There's nobody in the room smart enough to frame the issue properly. Collin Powell, Dick Cheney, Karl Rove, Donald Rumsfeld, Condoleeza Rice, are all insufficient to the proper task of combating the terror threat, as George W Bush eagerly marches into Iraq, convinced of the long term benefits. Worse still, Dubbya is making fundamental assumptions about people and faith and ignoring what is known in order to bring his vision to fruition.

He is so pathetic when it all unravels, you feel sorry for the guy - which is as Oliver Stone intended, whatever that is worth - and that is a weird feeling. Considering just how much he fucked up the world, it seems weird we feel sympathy for how much he fucked up his own presidency. And this is without considering the GFC.

The performances in this film are marvelous. Brolin's W., Cromwell's Bush Snr, Toby Jones' Karl Rove, Elizabeth Banks' Laura Bush are all great portrayals - especially considering the real figures are so fresh in our minds.

What's Bad About It

Some of the scenes where they discuss policy remain deeply unconvincing. We get the arguments and we get the direction of the rhetorical positions of Cheney and Powell and Rumsfeld, but because they're telescoping the story down to the bare essentials, they sort of miss the nuanced, very subtly inflected polemic that was at the heart of the Iraq invasion.

I mean, I get the ideas and what Oliver Stone wants to tell us about Oil and Iran and geopolitics, but these scenes are so ham-fisted you think was the world really given to such nincompoops to drive into the ditch? Was this really the tenor of these meetings?

I guess I'm left incredulous and this is why I think this is a bad aspect of the film. But I can't offer how it might have really gone, so I don't really know; and in the absence of that knowledge, maybe Stone' version of it is as good as it can be. Shame it looks like a parody of the war room scene in 'Dr. Strangelove' - and heaven only knows we've seen a tonne of those over the years.

I don't want to be mean about it, but Thandie Newton's Condoleeza Rice was the second weakest portrayal next to the dude who played Tony Blair. The problem for Newton however is that you never stop seeing Newton enough to see Rice, whereas Brolin's Bush is so good, you see GW right there as we know him.

What's Interesting About It

The amount of importance attached to faith by the characters is noteworthy. The film spends a lot of time talking about Bush's faith and it's understandable that it does, given what a born-again Christian GWB was. The creepiest type of Christians are the most zealous ones, and we see that zealousness in abundance.

Then there is the depiction of Tony Blair as somebody who was motivated by his own conversion towards Catholicism which motivated his riding shotgun with GW Bush right into the Iraq fiasco.

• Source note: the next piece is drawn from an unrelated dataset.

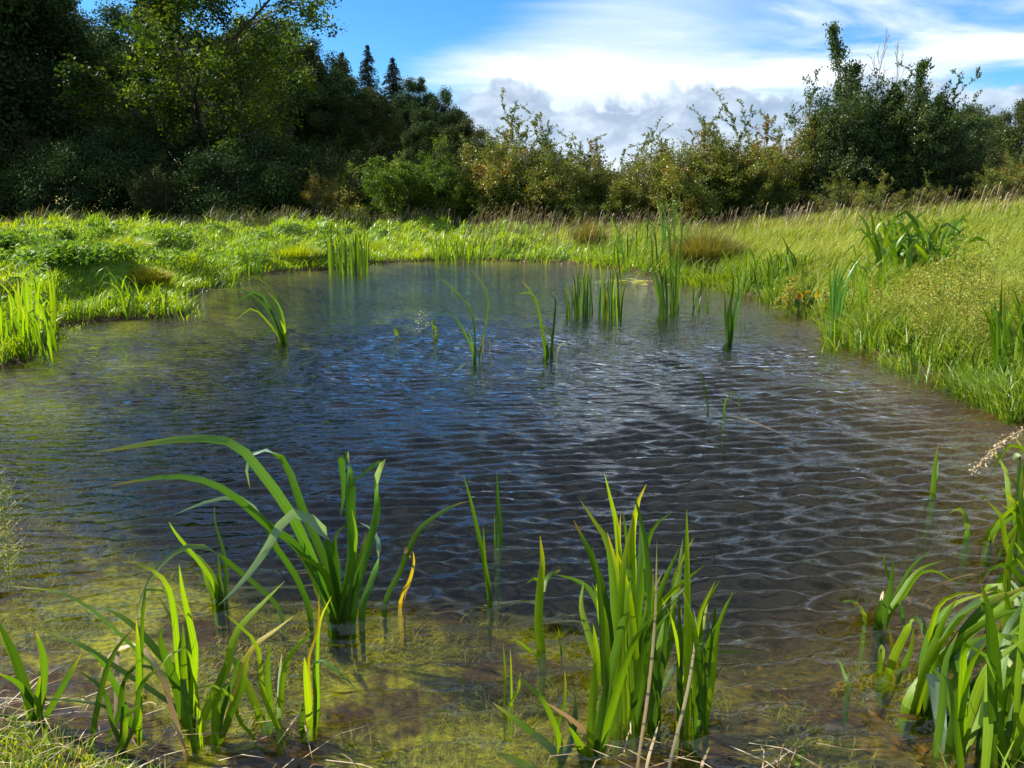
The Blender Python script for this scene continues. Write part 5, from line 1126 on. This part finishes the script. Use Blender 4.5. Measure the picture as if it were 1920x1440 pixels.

There's also a argument to be made (and is hinted at in the film) that the world might have been a better place had GW Bush become Baseball Commissioner instead of Bud Selig. it might have fucked up MLB, but it would not have killed so many people.

Bud Selig's tenure has been *interesting* to say the least, but I can imagine GW Bush as commissioner being a bit more helpful, bit more decisive, bit more quick on the draw with respect to PEDs and what have you. And no war in Iraq.

The film also wastes no time on the 2000 election which may or may not have been stolen in Florida. That's an interesting choice given how dodgy GW Bush' ascension was in the first place; but it also frees the film up to investigate the actual agenda carried in to the White House by George W. Bush and how it went all awry.

Like a lot of Oliver Stone's films, this one is deeply thought-provoking and leaves a lasting impression. I have to say I liked it a lot more than I thought I would.

Dubya, Jeb And Dad

The singularly interesting thing about the dynamic between bush Snr and Jnr is the amount of disdain Dad has for his son. This is a disdain that seems to stem back decades and just might not be spent.I always assumed that the rise of GW Bush was a Bush family push to re-mount a second Bush term as such; but the film indicates that Bush Snr placed much more faith in Jeb and not W. Indeed,the Bush Snrs. try to talk W out from running for Governor of Texas, which is an interesting scene.

It's really hard to get a handle on George Snr.'s legacy because the man himself is strangely opaque. Interviews with the man yield remarkably banal observations, and his record essentially stands on war, whether it is his service during WWII or the war with Panama and the first Gulf War.He only went one term because his term was like an appendix to the Reagan administration - yet he was a very important President as time has shown.

The intractable Freudian struggle W. is forced to endure with George Bush Snr. thus may have been the greatest tragedy of our time. And I have to admit that I was largely unaware of how much of a gap existed between the two men. It may be the case that Jeb was always the better Presidential candidate but we may never get to find out thanks to W's legacy. There's something very strange about that dodged bullet.